Mathematical Background

This problem involves summing the diagonal elements of a square spiral formed by placing numbers in a clockwise pattern starting from the center. The spiral grows by adding layers, with each layer $n$ having side length $2n-1$ . The corners of each layer follow a predictable pattern: for layer $n$ , the corner values are $n^2$ , $n^2 - (n-1)$ , $n^2 - 2(n-1)$ , and $n^2 - 3(n-1)$ .

Algorithm Analysis

The solution iterates through each layer of the spiral, calculating the four corner values and adding them to a running sum. Starting with the center value of 1, it processes layers from size 3 to the target size (1001) in steps of 2. Each layer computation is $O(1)$ , resulting in $O(n)$ time complexity where $n$ is the spiral size.

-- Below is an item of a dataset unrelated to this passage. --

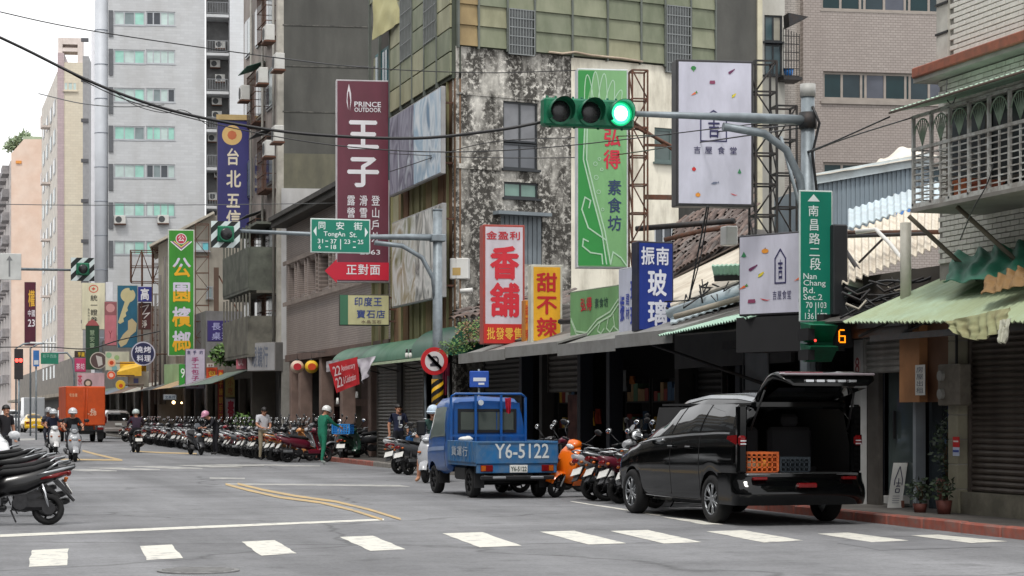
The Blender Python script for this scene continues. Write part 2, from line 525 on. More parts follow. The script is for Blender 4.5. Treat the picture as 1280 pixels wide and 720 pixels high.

Space complexity is $O(1)$ as only a few variables are used.

Key Insights

The diagonal sum can be computed without constructing the entire spiral grid. Each layer contributes exactly four diagonal elements (except the center layer), and their values follow the pattern derived from the spiral’s growth. For a $1001 \times 1001$ spiral, there are 500 layers beyond the center, giving a total of 2001 diagonal elements summing to 669,171,001.

Educational Value

This problem demonstrates pattern recognition in mathematical sequences and the power of mathematical insight over brute-force computation. It teaches how to identify regularities in seemingly complex structures and derive closed-form formulas for efficient calculation, avoiding the need to generate large data structures.